Gather up every line from the entries below that uses the word "objects".

Saved entries:
•••••
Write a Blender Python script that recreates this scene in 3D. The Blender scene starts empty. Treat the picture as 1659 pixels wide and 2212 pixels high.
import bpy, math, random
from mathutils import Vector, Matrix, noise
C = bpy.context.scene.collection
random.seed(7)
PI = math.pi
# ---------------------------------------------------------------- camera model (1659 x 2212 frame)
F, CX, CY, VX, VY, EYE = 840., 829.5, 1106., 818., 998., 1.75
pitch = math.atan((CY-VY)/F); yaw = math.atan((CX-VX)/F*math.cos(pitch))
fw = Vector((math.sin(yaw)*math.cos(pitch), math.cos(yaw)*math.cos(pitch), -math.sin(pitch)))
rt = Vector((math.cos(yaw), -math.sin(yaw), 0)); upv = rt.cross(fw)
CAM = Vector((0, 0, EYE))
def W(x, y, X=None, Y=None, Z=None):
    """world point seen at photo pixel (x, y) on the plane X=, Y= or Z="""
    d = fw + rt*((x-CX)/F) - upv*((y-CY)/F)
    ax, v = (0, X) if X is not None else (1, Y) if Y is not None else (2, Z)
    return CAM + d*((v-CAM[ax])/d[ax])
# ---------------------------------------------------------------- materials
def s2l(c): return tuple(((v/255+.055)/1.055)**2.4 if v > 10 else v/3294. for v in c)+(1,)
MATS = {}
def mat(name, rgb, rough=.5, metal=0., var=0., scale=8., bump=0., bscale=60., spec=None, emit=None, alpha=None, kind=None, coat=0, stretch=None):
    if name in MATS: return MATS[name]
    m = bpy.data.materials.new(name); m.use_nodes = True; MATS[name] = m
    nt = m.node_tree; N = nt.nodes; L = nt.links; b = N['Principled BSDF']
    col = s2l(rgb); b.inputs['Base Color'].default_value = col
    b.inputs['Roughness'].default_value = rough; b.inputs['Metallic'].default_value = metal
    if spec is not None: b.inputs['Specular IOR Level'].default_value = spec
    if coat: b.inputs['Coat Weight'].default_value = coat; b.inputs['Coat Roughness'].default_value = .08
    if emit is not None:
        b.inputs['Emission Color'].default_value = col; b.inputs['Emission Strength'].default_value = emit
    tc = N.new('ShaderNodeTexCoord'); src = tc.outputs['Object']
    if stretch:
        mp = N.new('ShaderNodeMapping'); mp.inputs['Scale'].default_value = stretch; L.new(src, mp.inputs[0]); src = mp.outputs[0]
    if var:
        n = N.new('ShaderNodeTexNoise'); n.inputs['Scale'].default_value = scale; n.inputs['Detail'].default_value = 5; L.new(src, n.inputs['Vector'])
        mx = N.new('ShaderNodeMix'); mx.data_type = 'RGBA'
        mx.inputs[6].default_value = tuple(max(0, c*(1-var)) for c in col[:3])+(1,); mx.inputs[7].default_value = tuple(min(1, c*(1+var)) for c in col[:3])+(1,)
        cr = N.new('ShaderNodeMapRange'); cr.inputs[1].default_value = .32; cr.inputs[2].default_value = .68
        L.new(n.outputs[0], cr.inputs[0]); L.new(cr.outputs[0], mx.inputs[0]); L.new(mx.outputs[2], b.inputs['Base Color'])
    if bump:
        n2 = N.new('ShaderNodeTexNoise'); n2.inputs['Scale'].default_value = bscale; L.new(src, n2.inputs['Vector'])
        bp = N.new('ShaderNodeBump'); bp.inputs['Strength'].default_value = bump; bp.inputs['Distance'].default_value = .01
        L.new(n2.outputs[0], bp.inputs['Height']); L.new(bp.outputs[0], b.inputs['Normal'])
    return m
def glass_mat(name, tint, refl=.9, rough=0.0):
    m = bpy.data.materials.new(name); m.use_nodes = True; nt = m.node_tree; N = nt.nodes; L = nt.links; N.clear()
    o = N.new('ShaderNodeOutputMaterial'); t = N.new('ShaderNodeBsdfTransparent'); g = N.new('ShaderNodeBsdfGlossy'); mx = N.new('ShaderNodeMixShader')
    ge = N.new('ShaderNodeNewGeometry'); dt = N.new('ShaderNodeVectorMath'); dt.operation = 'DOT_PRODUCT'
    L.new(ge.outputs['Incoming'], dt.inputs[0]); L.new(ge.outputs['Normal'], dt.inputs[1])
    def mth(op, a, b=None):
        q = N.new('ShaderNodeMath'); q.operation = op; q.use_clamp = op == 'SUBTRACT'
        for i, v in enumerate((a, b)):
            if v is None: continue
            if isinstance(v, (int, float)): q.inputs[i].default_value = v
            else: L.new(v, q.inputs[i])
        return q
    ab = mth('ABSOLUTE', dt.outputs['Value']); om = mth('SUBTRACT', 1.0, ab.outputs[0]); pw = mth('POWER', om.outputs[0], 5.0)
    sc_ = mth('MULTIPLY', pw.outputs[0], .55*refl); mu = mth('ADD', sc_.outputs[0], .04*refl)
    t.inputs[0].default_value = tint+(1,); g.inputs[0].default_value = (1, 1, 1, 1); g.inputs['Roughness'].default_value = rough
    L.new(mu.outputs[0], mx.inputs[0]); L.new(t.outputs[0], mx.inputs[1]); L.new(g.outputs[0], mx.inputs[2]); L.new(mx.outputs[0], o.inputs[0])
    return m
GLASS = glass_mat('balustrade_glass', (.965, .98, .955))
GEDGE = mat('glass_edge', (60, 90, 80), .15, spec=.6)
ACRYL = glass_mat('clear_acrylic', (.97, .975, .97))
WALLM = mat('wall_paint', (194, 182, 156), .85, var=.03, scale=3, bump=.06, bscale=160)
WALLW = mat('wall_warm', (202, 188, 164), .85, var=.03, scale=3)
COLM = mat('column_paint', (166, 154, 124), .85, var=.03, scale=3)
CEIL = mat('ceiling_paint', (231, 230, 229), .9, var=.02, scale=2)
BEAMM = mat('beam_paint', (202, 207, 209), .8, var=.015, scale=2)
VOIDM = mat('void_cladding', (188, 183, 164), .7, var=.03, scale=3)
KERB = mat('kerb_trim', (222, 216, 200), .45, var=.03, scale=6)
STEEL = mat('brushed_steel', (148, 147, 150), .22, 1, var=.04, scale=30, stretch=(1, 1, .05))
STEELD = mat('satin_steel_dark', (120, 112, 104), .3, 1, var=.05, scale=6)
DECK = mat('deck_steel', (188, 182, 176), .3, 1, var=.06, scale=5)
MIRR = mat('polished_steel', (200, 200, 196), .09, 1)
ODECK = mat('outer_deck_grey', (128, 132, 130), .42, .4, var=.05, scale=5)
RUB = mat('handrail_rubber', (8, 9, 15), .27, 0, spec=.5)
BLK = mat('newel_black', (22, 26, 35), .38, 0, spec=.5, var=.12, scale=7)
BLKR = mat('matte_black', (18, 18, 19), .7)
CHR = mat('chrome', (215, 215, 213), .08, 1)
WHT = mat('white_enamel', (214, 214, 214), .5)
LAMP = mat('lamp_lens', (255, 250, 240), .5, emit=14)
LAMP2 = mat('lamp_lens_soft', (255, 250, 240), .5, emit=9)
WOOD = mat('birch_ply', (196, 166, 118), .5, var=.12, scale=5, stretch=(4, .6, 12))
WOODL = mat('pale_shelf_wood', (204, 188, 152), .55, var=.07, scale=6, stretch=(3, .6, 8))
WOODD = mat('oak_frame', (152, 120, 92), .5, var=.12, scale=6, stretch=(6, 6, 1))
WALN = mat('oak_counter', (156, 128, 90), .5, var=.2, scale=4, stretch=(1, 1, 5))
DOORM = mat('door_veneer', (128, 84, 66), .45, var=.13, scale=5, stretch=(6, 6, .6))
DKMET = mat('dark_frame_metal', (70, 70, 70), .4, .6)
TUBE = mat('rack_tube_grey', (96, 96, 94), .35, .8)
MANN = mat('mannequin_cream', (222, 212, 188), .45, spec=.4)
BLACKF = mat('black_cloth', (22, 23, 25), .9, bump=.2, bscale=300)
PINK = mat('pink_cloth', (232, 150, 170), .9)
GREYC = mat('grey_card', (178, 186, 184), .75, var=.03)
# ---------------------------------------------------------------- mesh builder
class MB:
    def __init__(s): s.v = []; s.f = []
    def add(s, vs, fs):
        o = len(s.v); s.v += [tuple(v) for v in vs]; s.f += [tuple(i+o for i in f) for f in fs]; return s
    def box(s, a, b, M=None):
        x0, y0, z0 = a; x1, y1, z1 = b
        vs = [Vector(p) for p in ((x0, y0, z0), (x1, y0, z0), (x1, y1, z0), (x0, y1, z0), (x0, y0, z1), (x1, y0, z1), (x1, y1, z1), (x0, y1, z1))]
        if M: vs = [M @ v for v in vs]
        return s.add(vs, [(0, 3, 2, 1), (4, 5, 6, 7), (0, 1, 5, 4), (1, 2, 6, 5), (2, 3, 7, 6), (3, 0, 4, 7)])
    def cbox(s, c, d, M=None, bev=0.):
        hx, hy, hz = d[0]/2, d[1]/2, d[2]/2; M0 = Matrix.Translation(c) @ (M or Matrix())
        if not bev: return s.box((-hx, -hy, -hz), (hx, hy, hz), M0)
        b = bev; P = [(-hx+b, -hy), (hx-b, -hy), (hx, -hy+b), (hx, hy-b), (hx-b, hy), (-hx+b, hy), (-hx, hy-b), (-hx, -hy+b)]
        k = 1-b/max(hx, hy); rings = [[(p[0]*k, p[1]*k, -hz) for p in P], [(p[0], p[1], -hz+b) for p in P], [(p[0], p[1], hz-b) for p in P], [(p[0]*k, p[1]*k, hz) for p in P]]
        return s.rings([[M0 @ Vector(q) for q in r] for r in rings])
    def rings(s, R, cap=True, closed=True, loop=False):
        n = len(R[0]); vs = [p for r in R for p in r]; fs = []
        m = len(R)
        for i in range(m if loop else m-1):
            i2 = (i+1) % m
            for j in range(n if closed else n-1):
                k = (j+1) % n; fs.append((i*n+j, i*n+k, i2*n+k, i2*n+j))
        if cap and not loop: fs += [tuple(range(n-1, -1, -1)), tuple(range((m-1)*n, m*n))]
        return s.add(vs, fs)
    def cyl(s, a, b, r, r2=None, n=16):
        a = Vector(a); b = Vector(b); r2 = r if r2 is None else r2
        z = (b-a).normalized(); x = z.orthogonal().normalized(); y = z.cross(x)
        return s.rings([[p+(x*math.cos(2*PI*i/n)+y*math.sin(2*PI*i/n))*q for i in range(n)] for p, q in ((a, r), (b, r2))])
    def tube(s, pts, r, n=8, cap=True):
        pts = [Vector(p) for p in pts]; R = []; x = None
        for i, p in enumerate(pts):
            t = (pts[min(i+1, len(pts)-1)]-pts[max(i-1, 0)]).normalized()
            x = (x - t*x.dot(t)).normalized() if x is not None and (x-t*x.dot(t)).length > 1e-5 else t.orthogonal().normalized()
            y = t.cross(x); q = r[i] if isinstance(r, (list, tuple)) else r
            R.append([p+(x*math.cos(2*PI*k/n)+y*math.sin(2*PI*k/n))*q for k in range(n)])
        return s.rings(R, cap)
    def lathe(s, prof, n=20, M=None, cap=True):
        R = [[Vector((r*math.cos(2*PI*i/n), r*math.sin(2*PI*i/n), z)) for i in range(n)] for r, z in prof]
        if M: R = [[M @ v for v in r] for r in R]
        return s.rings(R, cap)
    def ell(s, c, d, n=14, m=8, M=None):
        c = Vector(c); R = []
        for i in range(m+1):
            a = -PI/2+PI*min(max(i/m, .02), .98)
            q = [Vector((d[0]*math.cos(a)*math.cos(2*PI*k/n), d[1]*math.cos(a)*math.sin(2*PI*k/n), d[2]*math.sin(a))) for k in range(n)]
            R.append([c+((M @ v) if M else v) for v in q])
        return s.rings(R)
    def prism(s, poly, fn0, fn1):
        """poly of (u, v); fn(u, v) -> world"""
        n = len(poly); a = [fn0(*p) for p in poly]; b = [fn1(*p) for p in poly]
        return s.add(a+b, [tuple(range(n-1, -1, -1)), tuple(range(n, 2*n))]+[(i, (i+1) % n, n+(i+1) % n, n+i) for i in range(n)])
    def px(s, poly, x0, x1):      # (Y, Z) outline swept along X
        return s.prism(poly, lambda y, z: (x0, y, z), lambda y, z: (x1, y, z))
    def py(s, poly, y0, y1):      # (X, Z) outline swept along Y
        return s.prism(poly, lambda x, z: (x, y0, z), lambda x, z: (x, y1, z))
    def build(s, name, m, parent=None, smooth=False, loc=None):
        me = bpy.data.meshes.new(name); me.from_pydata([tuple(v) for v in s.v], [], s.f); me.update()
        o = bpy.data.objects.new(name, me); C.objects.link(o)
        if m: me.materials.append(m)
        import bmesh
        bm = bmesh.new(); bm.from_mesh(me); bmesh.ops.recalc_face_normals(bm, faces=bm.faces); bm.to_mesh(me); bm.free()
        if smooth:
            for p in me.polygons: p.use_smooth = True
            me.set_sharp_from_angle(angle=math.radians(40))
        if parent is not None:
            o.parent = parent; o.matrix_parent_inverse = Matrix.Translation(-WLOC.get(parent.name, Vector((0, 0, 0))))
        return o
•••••
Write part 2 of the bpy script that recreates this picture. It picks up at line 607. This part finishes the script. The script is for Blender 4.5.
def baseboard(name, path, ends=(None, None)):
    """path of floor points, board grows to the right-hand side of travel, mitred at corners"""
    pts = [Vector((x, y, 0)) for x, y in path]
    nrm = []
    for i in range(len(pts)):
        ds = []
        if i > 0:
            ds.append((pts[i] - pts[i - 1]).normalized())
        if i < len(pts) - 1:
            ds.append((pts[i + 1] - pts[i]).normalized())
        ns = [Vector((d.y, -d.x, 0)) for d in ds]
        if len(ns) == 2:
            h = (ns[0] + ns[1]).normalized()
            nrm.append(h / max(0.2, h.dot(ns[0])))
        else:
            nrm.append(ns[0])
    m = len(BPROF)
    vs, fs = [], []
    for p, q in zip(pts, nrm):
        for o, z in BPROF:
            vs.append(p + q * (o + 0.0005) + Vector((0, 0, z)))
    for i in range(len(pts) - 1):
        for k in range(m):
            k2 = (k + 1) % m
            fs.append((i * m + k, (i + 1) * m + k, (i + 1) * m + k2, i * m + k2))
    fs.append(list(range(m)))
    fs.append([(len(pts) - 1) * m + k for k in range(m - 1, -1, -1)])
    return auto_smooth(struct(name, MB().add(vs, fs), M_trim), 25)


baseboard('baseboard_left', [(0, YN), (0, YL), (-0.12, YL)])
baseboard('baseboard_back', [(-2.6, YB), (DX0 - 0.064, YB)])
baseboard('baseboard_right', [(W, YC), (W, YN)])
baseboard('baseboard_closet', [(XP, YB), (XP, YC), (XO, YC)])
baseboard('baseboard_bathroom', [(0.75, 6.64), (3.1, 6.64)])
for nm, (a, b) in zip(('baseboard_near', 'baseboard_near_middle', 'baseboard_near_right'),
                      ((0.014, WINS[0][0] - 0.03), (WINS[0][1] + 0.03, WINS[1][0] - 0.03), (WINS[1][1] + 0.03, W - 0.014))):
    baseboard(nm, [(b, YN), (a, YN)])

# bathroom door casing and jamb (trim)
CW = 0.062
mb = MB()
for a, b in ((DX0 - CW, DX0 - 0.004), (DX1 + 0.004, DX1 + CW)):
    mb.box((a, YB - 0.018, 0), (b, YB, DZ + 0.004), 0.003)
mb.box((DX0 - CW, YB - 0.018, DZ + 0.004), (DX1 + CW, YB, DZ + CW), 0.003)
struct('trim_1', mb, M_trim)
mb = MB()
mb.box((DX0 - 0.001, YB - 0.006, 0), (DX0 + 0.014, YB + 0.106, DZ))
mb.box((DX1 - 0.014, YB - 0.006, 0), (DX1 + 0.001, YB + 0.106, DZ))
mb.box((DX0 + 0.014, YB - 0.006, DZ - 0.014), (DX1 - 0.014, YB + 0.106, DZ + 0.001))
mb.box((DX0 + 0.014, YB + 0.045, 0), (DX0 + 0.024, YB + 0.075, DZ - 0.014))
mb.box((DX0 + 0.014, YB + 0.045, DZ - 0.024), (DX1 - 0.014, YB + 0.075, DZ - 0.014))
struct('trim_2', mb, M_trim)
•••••
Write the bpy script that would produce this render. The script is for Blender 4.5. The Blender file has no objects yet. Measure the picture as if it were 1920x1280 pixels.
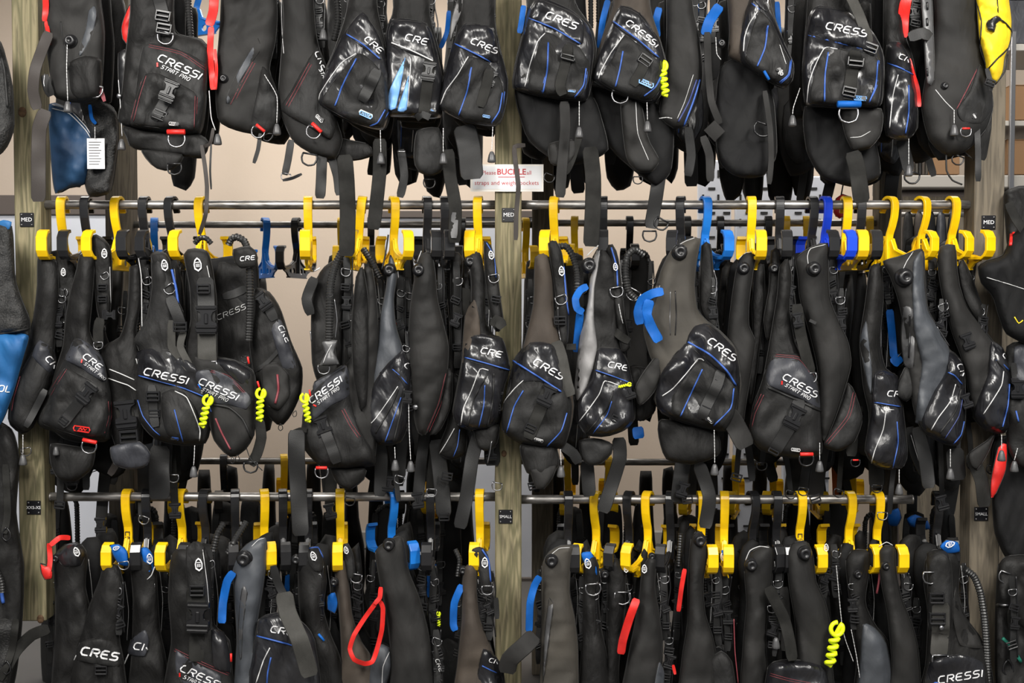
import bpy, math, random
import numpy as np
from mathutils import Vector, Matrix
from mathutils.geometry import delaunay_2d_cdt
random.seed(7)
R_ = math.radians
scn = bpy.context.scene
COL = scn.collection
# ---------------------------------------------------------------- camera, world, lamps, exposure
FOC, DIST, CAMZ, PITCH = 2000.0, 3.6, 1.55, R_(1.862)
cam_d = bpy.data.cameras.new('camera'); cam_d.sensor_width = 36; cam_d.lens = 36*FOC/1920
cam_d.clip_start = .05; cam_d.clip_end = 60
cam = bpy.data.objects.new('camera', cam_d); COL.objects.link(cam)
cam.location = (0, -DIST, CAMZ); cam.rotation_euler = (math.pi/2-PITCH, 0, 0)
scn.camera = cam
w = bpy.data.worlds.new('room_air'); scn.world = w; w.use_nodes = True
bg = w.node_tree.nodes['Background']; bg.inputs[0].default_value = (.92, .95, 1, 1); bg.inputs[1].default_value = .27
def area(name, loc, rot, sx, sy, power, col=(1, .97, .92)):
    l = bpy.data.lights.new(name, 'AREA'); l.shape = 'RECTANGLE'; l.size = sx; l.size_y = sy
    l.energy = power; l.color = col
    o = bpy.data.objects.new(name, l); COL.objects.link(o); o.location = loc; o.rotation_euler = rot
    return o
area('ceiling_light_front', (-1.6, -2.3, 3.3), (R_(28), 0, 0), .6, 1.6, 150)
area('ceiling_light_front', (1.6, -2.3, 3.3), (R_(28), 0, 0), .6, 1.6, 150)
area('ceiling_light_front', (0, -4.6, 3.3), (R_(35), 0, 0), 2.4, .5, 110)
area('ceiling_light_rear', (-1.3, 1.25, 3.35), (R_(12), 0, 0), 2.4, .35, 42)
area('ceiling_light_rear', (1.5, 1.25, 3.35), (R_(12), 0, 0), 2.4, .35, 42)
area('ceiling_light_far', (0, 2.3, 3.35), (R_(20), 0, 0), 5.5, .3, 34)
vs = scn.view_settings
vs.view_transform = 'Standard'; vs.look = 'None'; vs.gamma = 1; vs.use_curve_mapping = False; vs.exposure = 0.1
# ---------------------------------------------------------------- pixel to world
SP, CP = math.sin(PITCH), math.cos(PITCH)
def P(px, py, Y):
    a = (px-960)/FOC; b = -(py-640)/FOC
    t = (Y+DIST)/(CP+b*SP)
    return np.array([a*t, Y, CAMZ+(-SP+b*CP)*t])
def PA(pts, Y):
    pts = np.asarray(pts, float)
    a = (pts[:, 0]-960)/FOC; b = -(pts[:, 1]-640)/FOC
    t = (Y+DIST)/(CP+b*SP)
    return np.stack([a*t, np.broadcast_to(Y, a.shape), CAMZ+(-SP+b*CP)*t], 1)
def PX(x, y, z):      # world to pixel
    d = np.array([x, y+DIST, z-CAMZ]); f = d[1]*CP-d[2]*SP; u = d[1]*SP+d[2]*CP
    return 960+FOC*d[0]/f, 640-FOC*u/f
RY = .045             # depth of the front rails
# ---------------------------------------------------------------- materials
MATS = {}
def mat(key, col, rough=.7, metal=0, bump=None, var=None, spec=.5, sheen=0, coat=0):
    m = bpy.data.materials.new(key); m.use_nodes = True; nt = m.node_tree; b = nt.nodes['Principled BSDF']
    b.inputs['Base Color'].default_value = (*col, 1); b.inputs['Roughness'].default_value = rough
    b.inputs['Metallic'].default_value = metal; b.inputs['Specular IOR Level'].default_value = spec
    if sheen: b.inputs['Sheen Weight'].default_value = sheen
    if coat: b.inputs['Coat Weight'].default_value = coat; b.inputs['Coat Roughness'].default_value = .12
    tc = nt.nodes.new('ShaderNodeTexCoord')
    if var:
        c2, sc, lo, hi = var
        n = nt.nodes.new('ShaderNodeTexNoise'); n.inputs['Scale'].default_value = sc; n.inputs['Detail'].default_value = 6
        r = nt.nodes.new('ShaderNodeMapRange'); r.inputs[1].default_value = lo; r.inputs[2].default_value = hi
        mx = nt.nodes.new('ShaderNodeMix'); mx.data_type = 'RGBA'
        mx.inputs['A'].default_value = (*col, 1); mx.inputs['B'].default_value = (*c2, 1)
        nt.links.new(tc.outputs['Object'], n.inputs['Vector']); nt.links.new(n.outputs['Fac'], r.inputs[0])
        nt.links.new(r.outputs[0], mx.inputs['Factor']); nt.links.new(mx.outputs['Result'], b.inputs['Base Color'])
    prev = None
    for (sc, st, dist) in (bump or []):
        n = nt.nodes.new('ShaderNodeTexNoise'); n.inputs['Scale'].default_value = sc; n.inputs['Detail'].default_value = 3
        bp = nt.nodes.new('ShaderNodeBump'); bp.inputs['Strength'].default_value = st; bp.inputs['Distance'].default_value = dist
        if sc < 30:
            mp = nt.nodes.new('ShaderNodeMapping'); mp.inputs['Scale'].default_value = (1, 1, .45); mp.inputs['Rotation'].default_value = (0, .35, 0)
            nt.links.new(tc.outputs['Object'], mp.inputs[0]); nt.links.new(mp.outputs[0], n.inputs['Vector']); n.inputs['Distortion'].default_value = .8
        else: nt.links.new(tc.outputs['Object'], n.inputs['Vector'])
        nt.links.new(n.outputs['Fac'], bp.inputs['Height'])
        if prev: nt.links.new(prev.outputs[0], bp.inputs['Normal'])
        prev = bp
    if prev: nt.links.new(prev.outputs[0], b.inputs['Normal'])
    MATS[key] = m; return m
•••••
### The reply
        o = bpy.data.objects.new(name, me); C.objects.link(o)
Write the bpy script that would produce this render. The script is for Blender 4.5. The Blender file has no objects yet. Measure the picture as if it were 1920x1280 pixels.
cam = bpy.data.objects.new('camera', cam_d); COL.objects.link(cam)
    o = bpy.data.objects.new(name, l); COL.objects.link(o); o.location = loc; o.rotation_euler = rot